To interpret this was the honorable office of
his classmate Longfellow, who, with as much ease as dignity and charm,
has filled the gap between the two half-worlds. The experiment to be
tried was, simply, whether with books and men at his command, and
isolated from the immediate influence of Europe, this American could
evolve any new quality for the enrichment of literature. The conditions
were strictly carried out; even after he began to come in contact with
men, in the intervals of his retirement, he saw only pure American
types. A foreigner must have been a rare bird in Salem, in those days;
for the maritime element which might have brought him was still
American. Hawthorne, as we have seen, and as his Note-Books show, pushed
through the farming regions and made acquaintance with the men of the
soil; and probably the first alien of whom he got at all a close view
was the Monsieur S---- whom he found at Bridge's, on his visit to the
latter, in 1837, described at length in the Note-Books. So much did
Hawthorne study from these types, and so closely, that he might, had his
genius directed, have written the most homely and realistic novels of
New England life from the material which he picked up quite by the way.

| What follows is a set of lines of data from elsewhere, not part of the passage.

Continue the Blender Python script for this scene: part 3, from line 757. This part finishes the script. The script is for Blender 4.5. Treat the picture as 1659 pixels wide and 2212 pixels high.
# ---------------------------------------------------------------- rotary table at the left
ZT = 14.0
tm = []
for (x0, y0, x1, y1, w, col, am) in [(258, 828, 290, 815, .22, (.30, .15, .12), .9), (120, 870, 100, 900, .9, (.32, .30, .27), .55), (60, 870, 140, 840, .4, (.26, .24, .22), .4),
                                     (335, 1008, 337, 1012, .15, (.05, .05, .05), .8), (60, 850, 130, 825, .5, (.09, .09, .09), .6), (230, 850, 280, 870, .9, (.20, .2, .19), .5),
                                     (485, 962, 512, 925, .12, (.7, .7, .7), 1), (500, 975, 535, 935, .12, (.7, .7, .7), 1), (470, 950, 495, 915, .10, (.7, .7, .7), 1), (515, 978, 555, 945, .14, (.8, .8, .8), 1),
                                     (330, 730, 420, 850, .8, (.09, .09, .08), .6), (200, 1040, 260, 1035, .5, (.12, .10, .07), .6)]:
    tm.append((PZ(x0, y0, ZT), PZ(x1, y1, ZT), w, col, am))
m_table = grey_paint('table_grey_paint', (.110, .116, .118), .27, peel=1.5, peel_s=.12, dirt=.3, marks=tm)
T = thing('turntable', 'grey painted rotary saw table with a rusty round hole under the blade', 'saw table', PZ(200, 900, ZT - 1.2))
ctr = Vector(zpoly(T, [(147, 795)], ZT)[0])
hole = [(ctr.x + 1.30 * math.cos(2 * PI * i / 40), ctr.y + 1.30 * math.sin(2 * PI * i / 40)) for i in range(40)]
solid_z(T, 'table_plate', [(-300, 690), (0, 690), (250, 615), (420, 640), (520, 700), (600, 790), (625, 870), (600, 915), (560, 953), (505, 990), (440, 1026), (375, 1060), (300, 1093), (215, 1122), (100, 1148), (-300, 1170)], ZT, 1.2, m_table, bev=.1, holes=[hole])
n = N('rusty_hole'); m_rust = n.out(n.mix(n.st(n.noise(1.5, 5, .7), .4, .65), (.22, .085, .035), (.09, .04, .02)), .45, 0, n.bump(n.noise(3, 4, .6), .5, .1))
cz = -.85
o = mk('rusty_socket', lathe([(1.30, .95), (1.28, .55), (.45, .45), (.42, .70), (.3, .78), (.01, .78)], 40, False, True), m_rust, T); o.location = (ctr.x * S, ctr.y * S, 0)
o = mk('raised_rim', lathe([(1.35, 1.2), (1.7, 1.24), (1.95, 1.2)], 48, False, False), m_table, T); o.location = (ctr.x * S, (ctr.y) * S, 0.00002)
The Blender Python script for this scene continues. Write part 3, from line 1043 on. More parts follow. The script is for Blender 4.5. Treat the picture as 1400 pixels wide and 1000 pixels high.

But though he did not translate his observations thus, the originality
which he was continuously ripening amid such influences was radically
affected by them. They established a broad, irrepressible republican
sentiment in his mind; they assisted his natural, manly independence and
simplicity to assert themselves unaffectedly in letters; and they had
not a little to do, I suspect, with fostering his strong turn for
examining with perfect freedom and a certain refined shrewdness into
everything that came before him, without accepting prescribed opinions.